De force, vocale, il en est question sur le plateau. Le duo Ory-Adèle en est le point culminant. La Comtesse Bartoli, cette « dame de haut parage » que le livret fait attendre, amène sa plainte magnifique, seule incise d’émotion de la partition, contrepointée par l’irrésistible irrévérence de l’ermite-Ory en grande forme. Une leçon de chant, de maîtrise de tous les registres, qui permettent à la mezzo de renouveler sans cesse sa proposition vocale à partir de la signature si caractérisée de son timbre, fait d’ambre et de nacre, et de passer de la prude élégance à l’effeuillage lyrique. Une énergie motorise ses vocalises, depuis l’intérieur, et leur donne une densité qui convient autant à l’implacable avancée de la ligne baroque qu’à l’emballement rossinien et ses rondes hallucinées.
Le Comte Ory du ténor russe Maxim Mironov est l’autre moteur de cette danse, de cette transe. Il habite la scène en athlète, tel un catcheur accoutré sur un ring dans lequel tous les coups sont permis. Son timbre est solaire, envoûtant.

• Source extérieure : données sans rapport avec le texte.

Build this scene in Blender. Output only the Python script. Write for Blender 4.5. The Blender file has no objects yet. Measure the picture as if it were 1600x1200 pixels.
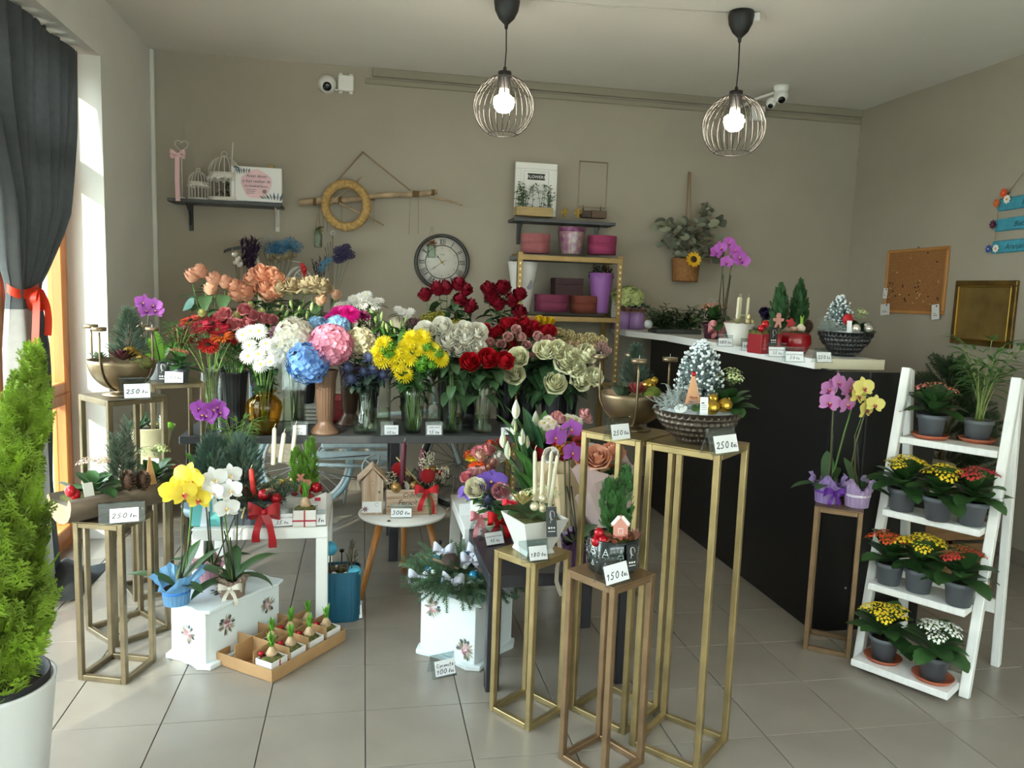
import bpy, math, random
import numpy as np
from mathutils import Matrix
SC = bpy.context.scene
R = random.Random(7)
PI = math.pi
# ---------------------------------------------------------------- camera, light, exposure
cam = bpy.data.objects.new('camera', bpy.data.cameras.new('camera'))
SC.collection.objects.link(cam)
def _camera():
    yaw, pitch, roll = 0.190952, -0.120615, 0.034978
    f = np.array([math.sin(yaw)*math.cos(pitch), math.cos(yaw)*math.cos(pitch), math.sin(pitch)])
    r = np.array([math.cos(yaw), -math.sin(yaw), 0.]); u = np.cross(r, f)
    r2 = math.cos(roll)*r + math.sin(roll)*u; u2 = -math.sin(roll)*r + math.cos(roll)*u
    m = np.eye(4); m[:3, 0] = r2; m[:3, 1] = u2; m[:3, 2] = -f; m[:3, 3] = (-0.0218, -2.6068, 1.4783)
    cam.matrix_world = Matrix(m.tolist())
    cam.data.sensor_width = 36; cam.data.sensor_fit = 'HORIZONTAL'; cam.data.lens = 36*1215.14/1600
    cam.data.clip_start = .05
_camera()
SC.camera = cam
SC.view_settings.view_transform = 'Standard'; SC.view_settings.look = 'None'
SC.view_settings.gamma = 1; SC.view_settings.use_curve_mapping = False
SC.view_settings.exposure = 0.66
SC.cycles.use_denoising = True
SC.cycles.max_bounces = 8; SC.cycles.diffuse_bounces = 4; SC.cycles.glossy_bounces = 3
SC.cycles.transmission_bounces = 6; SC.cycles.transparent_max_bounces = 24
SC.cycles.sample_clamp_indirect = 6; SC.cycles.caustics_reflective = False; SC.cycles.caustics_refractive = False
w = bpy.data.worlds.new('sky'); SC.world = w; w.use_nodes = True
bg = w.node_tree.nodes['Background']
_tc = w.node_tree.nodes.new('ShaderNodeTexCoord'); _sx = w.node_tree.nodes.new('ShaderNodeSeparateXYZ')
_rp = w.node_tree.nodes.new('ShaderNodeValToRGB')
w.node_tree.links.new(_tc.outputs['Generated'], _sx.inputs[0]); w.node_tree.links.new(_sx.outputs['Z'], _rp.inputs[0])
_rp.color_ramp.elements[0].position = .0; _rp.color_ramp.elements[0].color = (.94, .96, 1, 1)
_rp.color_ramp.elements[1].position = .8; _rp.color_ramp.elements[1].color = (.72, .84, 1, 1)
w.node_tree.links.new(_rp.outputs[0], bg.inputs[0]); bg.inputs[1].default_value = 11.0
sun = bpy.data.objects.new('sun', bpy.data.lights.new('sun', 'SUN')); SC.collection.objects.link(sun)
sun.data.energy = 4.8; sun.data.angle = math.radians(.6); sun.data.color = (1, .93, .82)
_d = np.array([1, 1.5, -.68]); _d /= np.linalg.norm(_d)
def look(d, spin=0.):
    """4x4 rotation whose z axis points along d"""
    z = np.array(d, float); z = z/np.linalg.norm(z)
    a = np.array([0, 0, 1.]) if abs(z[2]) < .95 else np.array([0, 1., 0])
    x = np.cross(a, z); x /= np.linalg.norm(x); y = np.cross(z, x)
    m = np.eye(4); m[:3, 0] = x; m[:3, 1] = y; m[:3, 2] = z
    return m @ rz(spin)
def tr(x, y=None, z=None):
    if y is None: x, y, z = x
    m = np.eye(4); m[:3, 3] = (x, y, z); return m
def rz(a):
    m = np.eye(4); c, s = math.cos(a), math.sin(a); m[0, 0] = c; m[0, 1] = -s; m[1, 0] = s; m[1, 1] = c; return m
def rx(a):
    m = np.eye(4); c, s = math.cos(a), math.sin(a); m[1, 1] = c; m[1, 2] = -s; m[2, 1] = s; m[2, 2] = c; return m
def ry(a):
    m = np.eye(4); c, s = math.cos(a), math.sin(a); m[0, 0] = c; m[0, 2] = s; m[2, 0] = -s; m[2, 2] = c; return m
def sc(x, y=None, z=None):
    if y is None: y = z = x
    return np.diag([x, y, z, 1.])
sun.matrix_world = Matrix(look(-_d).tolist())
# ---------------------------------------------------------------- materials
def lin(h):
    h = h.lstrip('#'); o = []
    for i in (0, 2, 4):
        c = int(h[i:i+2], 16)/255
        o.append(c/12.92 if c <= .04045 else ((c+.055)/1.055)**2.4)
    return (*o, 1)
_mats = {}
def M(col, rough=.5, metal=0., var=.0, vs=12., bump=0., bs=60., trans=0., ovar=0., coat=0., spec=.5, stretch=None, col2=None, emit=0.):
    key = (col, rough, metal, var, vs, bump, bs, trans, ovar, coat, spec, stretch, col2, emit)
    if key in _mats: return _mats[key]
    m = bpy.data.materials.new('paint_'+col.strip('#')); m.use_nodes = True
    nt = m.node_tree; N = nt.nodes; L = nt.links; b = N['Principled BSDF']; out = N['Material Output']
    b.inputs['Base Color'].default_value = lin(col); b.inputs['Roughness'].default_value = rough
    b.inputs['Metallic'].default_value = metal; b.inputs['Specular IOR Level'].default_value = spec
    b.inputs['Coat Weight'].default_value = coat
    if emit:
        b.inputs['Emission Color'].default_value = lin(col); b.inputs['Emission Strength'].default_value = emit
    csock = None
    vec = None
    if var or bump or col2:
        t = N.new('ShaderNodeTexCoord'); vec = t.outputs['Object']
        if stretch:
            mp = N.new('ShaderNodeMapping'); mp.inputs['Scale'].default_value = stretch; L.new(vec, mp.inputs[0]); vec = mp.outputs[0]
    if var or col2:
        n = N.new('ShaderNodeTexNoise'); n.inputs['Scale'].default_value = vs; n.inputs['Detail'].default_value = 4; L.new(vec, n.inputs['Vector'])
        r = N.new('ShaderNodeValToRGB'); L.new(n.outputs[0], r.inputs[0])
        c = lin(col)
        if col2: a, z = c, lin(col2)
        else: a = tuple(x*(1-var) for x in c[:3])+(1,); z = tuple(min(1, x*(1+var)) for x in c[:3])+(1,)
        r.color_ramp.elements[0].position = .32; r.color_ramp.elements[0].color = a
        r.color_ramp.elements[1].position = .68; r.color_ramp.elements[1].color = z
        csock = r.outputs[0]
    if ovar:
        oi = N.new('ShaderNodeObjectInfo'); hs = N.new('ShaderNodeHueSaturation')
        mr = N.new('ShaderNodeMapRange'); mr.inputs[3].default_value = 1-ovar; mr.inputs[4].default_value = 1+ovar
        L.new(oi.outputs['Random'], mr.inputs[0]); L.new(mr.outputs[0], hs.inputs['Value'])
        if csock: L.new(csock, hs.inputs['Color'])
        else: hs.inputs['Color'].default_value = lin(col)
        csock = hs.outputs[0]
    if csock: L.new(csock, b.inputs['Base Color'])
    if bump:
        n2 = N.new('ShaderNodeTexNoise'); n2.inputs['Scale'].default_value = bs; n2.inputs['Detail'].default_value = 5; L.new(vec, n2.inputs['Vector'])
        bp = N.new('ShaderNodeBump'); bp.inputs['Strength'].default_value = bump; bp.inputs['Distance'].default_value = .01
        L.new(n2.outputs[0], bp.inputs['Height']); L.new(bp.outputs[0], b.inputs['Normal'])
    if trans:
        tb = N.new('ShaderNodeBsdfTranslucent'); mx = N.new('ShaderNodeMixShader'); mx.inputs[0].default_value = trans
        if csock: L.new(csock, tb.inputs[0])
        else: tb.inputs[0].default_value = lin(col)
        L.new(b.outputs[0], mx.inputs[1]); L.new(tb.outputs[0], mx.inputs[2]); L.new(mx.outputs[0], out.inputs[0])
    _mats[key] = m
    return m
def glass(tint='ffffff', gl=.12, rough=.02):
    """thin clear sheet: tinted see-through plus a gloss that grows at grazing angles"""
    key = ('glass', tint, gl, rough)
    if key in _mats: return _mats[key]
    m = bpy.data.materials.new('glass_'+tint); m.use_nodes = True
    nt = m.node_tree; N = nt.nodes; L = nt.links; N.remove(N['Principled BSDF'])
    t = N.new('ShaderNodeBsdfTransparent'); t.inputs[0].default_value = lin(tint)
    g = N.new('ShaderNodeBsdfGlossy'); g.inputs['Roughness'].default_value = rough
    lw = N.new('ShaderNodeLayerWeight'); lw.inputs[0].default_value = .25
    ma = N.new('ShaderNodeMath'); ma.operation = 'MULTIPLY_ADD'; ma.inputs[1].default_value = .30; ma.inputs[2].default_value = gl*.12
    L.new(lw.outputs['Fresnel'], ma.inputs[0])
    mx = N.new('ShaderNodeMixShader'); L.new(ma.outputs[0], mx.inputs[0]); L.new(t.outputs[0], mx.inputs[1]); L.new(g.outputs[0], mx.inputs[2])
    L.new(mx.outputs[0], N['Material Output'].inputs[0])
    _mats[key] = m
    return m
# ---------------------------------------------------------------- mesh building
class MB:
    def __init__(s): s.v = []; s.n = 0; s.f = []
    def add(s, V, F, mi=0, T=None):
        V = np.asarray(V, float)
        if T is not None: V = V @ T[:3, :3].T + T[:3, 3]
        for a in (F if isinstance(F, list) else [F]):
            a = np.asarray(a, int)
            if len(a): s.f.append((a + s.n, mi))
        s.v.append(V); s.n += len(V); return s
    def stamp(s, V, F, Ts, mi=0):
        Ts = np.asarray(Ts); V = np.asarray(V, float); K = len(Ts)
        if not K: return s
        W = np.einsum('kij,vj->kvi', Ts[:, :3, :3], V) + Ts[:, None, :3, 3]
        off = (np.arange(K)*len(V))[:, None, None]
        for a in (F if isinstance(F, list) else [F]):
            a = np.asarray(a, int)
            if len(a): s.f.append(((a[None] + off).reshape(-1, a.shape[1]) + s.n, mi))
        s.v.append(W.reshape(-1, 3)); s.n += K*len(V); return s
    def mesh(s, name, smooth=True):
        me = bpy.data.meshes.new(name)
        V = np.concatenate(s.v).astype(np.float32)
        loops = np.concatenate([a.ravel() for a, _ in s.f]); tot = np.concatenate([np.full(len(a), a.shape[1]) for a, _ in s.f])
        mi = np.concatenate([np.full(len(a), m) for a, m in s.f])
        me.vertices.add(len(V)); me.vertices.foreach_set('co', V.ravel())
        me.loops.add(len(loops)); me.loops.foreach_set('vertex_index', loops.astype(np.int32))
        st = np.concatenate([[0], np.cumsum(tot)[:-1]])
        me.polygons.add(len(tot)); me.polygons.foreach_set('loop_start', st.astype(np.int32))
        me.polygons.foreach_set('material_index', mi.astype(np.int32))
        me.polygons.foreach_set('use_smooth', np.full(len(tot), bool(smooth)))
        me.update(calc_edges=True)
        return me
def put(name, me, mats, parent=None, T=None, label=None, smooth=True, kind=None):
    """link one object; me is an MB or a finished mesh that may be shared"""
    if isinstance(me, MB): me = me.mesh(name, smooth)
    if not isinstance(mats, (list, tuple)): mats = [mats]
    if len(me.materials) == 0:
        for m in mats: me.materials.append(m)
    o = bpy.data.objects.new(name, me); SC.collection.objects.link(o)
    for i, m in enumerate(mats):
        if i < len(me.materials) and me.materials[i] != m:
            o.material_slots[i].link = 'OBJECT'; o.material_slots[i].material = m
    if parent: o.parent = parent
    if T is not None:
        if len(np.shape(T)) == 1: T = tr(*T)
        o.matrix_basis = Matrix(np.asarray(T).tolist())
    if label: o['label'] = label
    if kind: o['kind'] = kind
    return o
def tag(o, label, cat, group=None):
    o['label'] = label; o['category'] = cat
    if group: o['group'] = group
    return o
def thing(name, label, cat, loc=(0, 0, 0), rot=0., group=None, T=None):
    o = bpy.data.objects.new(name, None); SC.collection.objects.link(o); o.empty_display_size = .05
    o.matrix_basis = Matrix((tr(*loc) @ rz(rot) if T is None else T).tolist())
    return tag(o, label, cat, group)
def struct(name, mb, mat, smooth=False, parent=None, T=None):
    o = put(name, mb, mat, parent, T, smooth=smooth)
    if parent is None: o['kind'] = 'structure'
    return o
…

Son vibrato serré est de la même énergie, souplement mécanique, que celle de sa proie. Les aigus sont faciles, bien projetés. Les « e » propres à la langue française sont ouverts avec suavité, tandis que toutes les autres voyelles sont colorées avec soin. Le ténor a l’intelligence d’un procédé Rossinien qui consiste à s’appuyer sur les rimes du texte du livret, nombreuses et serrées, pour produire d’irrésistibles effets comiques.
Son page, Isolier, est confié à la soprano mexicaine Rebeca Olvera. Elle apporte, dans ce rôle travesti, déguisement lyrique après le déguisement scénique, la fraîcheur de ses aigus, sollicités avec une implacable régularité dans chacune de ses interventions. Le débit est nerveux, la ligne précise et rythmée. Les amplifications, assurées et lumineuses, apportent cette touche féminine qui sème le trouble attendu.
L’un des compères d’Ory, personnage décidément bien entouré, est le gouverneur de la basse argentine Nahuel di Pierro. Le chanteur a l’assise de la basse bouffe, débonnaire et rassurante plus qu’intimidante. Il est donc à sa place, chez Rossini. La diction est particulièrement claire. Les consonnes sifflent et chuintent, de manière à entrer en contraste avec la noirceur du timbre, saisissante dans "Quel honneur d’être gouverneur" et sa descente vers la cave de la contrebasse.
Le baryton Pietro Spagnoli, en Raimbaud, autre comparse d’Ory particulièrement actif, allie à un jeu d’acteur engagé, une ligne vocale incisive au départ puis de plus en plus solide, avec quelques accents gutturaux de circonstance. Il est l’homme de main, qui ouvre les bras en homme de foi au premier acte, et couve une cuvée de vin en homme de paille au second.
Dame Ragonde, la seconde de la Comtesse, surgit sur scène, accoutrée telle un repoussoir pour vieux amants. Elle est campée par la mezzo-soprano roumaine Liliana Nikiteanu, qui lui accorde ses registres de tête et de gorge les plus adaptés à sa fonction d’intermédiaire, avec une pointe de parlando qui ajoute au comique du personnage.
Les Chœurs de l’Opéra de Monte-Carlo, préparés par Stefano Visconti, sont en grande forme, sur le plan sonore et gestuel. Ils sont impeccablement synchronisés, pour produire les effets comico-mécaniques rossiniens que renforce encore la mise en scène. Les Musiciens du Prince-Monaco le sont également, et font entendre depuis la fosse, dès les premières secondes, leurs premiers rugissements, avec une belle profondeur acoustique. La direction musicale de Jean-Christophe Spinosi est corporellement engagée. Il est le Comte Ory de la fosse. La gestique est parlante, à points ouverts ou fermés, avec les deux index qui parfois font office de baguette. Il entre dans la musique comme s’il maniait une cape de toréador ou faisait claquer un drapeau.
Au moment des saluts, nourris et heureux, il dirigera depuis la scène, les dernières mesures d’une partition décidément placée sous le signe de la transgression, de l’inversion, et peut-être, en ce mois de février, du carnaval.